### TASK REQUIREMENTS
Restate each entry word for word, leaving nothing out.
____ EXCERPTED DATA
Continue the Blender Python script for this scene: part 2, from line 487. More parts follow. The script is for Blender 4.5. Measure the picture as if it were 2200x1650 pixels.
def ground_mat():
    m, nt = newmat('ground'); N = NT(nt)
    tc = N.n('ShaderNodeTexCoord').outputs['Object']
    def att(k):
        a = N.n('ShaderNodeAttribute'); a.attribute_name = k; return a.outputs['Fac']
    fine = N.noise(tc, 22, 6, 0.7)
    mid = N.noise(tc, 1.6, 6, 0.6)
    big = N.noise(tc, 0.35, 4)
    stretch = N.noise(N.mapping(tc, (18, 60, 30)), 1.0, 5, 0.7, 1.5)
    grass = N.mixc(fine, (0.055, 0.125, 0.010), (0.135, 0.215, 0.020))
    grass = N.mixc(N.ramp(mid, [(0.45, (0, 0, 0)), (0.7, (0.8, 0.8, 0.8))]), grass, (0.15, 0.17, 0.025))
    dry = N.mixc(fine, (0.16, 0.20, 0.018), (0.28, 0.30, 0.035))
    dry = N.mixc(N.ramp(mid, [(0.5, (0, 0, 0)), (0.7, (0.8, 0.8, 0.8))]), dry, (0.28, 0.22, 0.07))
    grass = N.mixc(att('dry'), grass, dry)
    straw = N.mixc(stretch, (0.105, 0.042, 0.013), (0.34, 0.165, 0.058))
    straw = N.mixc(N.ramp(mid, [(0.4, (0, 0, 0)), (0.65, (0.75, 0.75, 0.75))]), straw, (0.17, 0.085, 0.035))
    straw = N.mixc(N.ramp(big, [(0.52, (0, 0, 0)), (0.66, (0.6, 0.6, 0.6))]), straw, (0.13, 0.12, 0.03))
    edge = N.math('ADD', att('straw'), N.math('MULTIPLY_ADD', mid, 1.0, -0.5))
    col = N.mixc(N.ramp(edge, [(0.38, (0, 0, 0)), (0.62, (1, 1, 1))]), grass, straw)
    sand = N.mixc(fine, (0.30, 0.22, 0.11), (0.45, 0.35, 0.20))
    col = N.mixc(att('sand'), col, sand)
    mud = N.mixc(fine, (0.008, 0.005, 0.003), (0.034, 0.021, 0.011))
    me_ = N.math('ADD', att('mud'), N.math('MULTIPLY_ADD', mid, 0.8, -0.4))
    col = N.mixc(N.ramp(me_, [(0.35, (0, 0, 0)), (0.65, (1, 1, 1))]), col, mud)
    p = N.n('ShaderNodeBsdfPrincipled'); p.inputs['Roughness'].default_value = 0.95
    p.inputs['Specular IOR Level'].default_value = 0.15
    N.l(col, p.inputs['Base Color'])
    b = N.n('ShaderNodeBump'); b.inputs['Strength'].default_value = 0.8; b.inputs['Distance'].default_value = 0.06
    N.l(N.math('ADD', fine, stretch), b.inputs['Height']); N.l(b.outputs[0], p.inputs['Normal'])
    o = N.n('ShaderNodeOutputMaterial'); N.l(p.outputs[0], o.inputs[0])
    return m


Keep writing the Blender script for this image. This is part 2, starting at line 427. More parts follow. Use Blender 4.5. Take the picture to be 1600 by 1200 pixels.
________
### WRITTEN SOLUTION
Continue the Blender Python script for this scene: part 2, from line 487. More parts follow. The script is for Blender 4.5. Measure the picture as if it were 2200x1650 pixels.
def ground_mat():
    m, nt = newmat('ground'); N = NT(nt)
    tc = N.n('ShaderNodeTexCoord').outputs['Object']
    def att(k):
        a = N.n('ShaderNodeAttribute'); a.attribute_name = k; return a.outputs['Fac']
    fine = N.noise(tc, 22, 6, 0.7)
    mid = N.noise(tc, 1.6, 6, 0.6)
    big = N.noise(tc, 0.35, 4)
    stretch = N.noise(N.mapping(tc, (18, 60, 30)), 1.0, 5, 0.7, 1.5)
    grass = N.mixc(fine, (0.055, 0.125, 0.010), (0.135, 0.215, 0.020))
    grass = N.mixc(N.ramp(mid, [(0.45, (0, 0, 0)), (0.7, (0.8, 0.8, 0.8))]), grass, (0.15, 0.17, 0.025))
    dry = N.mixc(fine, (0.16, 0.20, 0.018), (0.28, 0.30, 0.035))
    dry = N.mixc(N.ramp(mid, [(0.5, (0, 0, 0)), (0.7, (0.8, 0.8, 0.8))]), dry, (0.28, 0.22, 0.07))
    grass = N.mixc(att('dry'), grass, dry)
    straw = N.mixc(stretch, (0.105, 0.042, 0.013), (0.34, 0.165, 0.058))
    straw = N.mixc(N.ramp(mid, [(0.4, (0, 0, 0)), (0.65, (0.75, 0.75, 0.75))]), straw, (0.17, 0.085, 0.035))
    straw = N.mixc(N.ramp(big, [(0.52, (0, 0, 0)), (0.66, (0.6, 0.6, 0.6))]), straw, (0.13, 0.12, 0.03))
    edge = N.math('ADD', att('straw'), N.math('MULTIPLY_ADD', mid, 1.0, -0.5))
    col = N.mixc(N.ramp(edge, [(0.38, (0, 0, 0)), (0.62, (1, 1, 1))]), grass, straw)
    sand = N.mixc(fine, (0.30, 0.22, 0.11), (0.45, 0.35, 0.20))
    col = N.mixc(att('sand'), col, sand)
    mud = N.mixc(fine, (0.008, 0.005, 0.003), (0.034, 0.021, 0.011))
    me_ = N.math('ADD', att('mud'), N.math('MULTIPLY_ADD', mid, 0.8, -0.4))
    col = N.mixc(N.ramp(me_, [(0.35, (0, 0, 0)), (0.65, (1, 1, 1))]), col, mud)
    p = N.n('ShaderNodeBsdfPrincipled'); p.inputs['Roughness'].default_value = 0.95
    p.inputs['Specular IOR Level'].default_value = 0.15
    N.l(col, p.inputs['Base Color'])
    b = N.n('ShaderNodeBump'); b.inputs['Strength'].default_value = 0.8; b.inputs['Distance'].default_value = 0.06
    N.l(N.math('ADD', fine, stretch), b.inputs['Height']); N.l(b.outputs[0], p.inputs['Normal'])
    o = N.n('ShaderNodeOutputMaterial'); N.l(p.outputs[0], o.inputs[0])
    return m


Keep writing the Blender script for this image. This is part 2, starting at line 427. More parts follow. Use Blender 4.5. Take the picture to be 1600 by 1200 pixels.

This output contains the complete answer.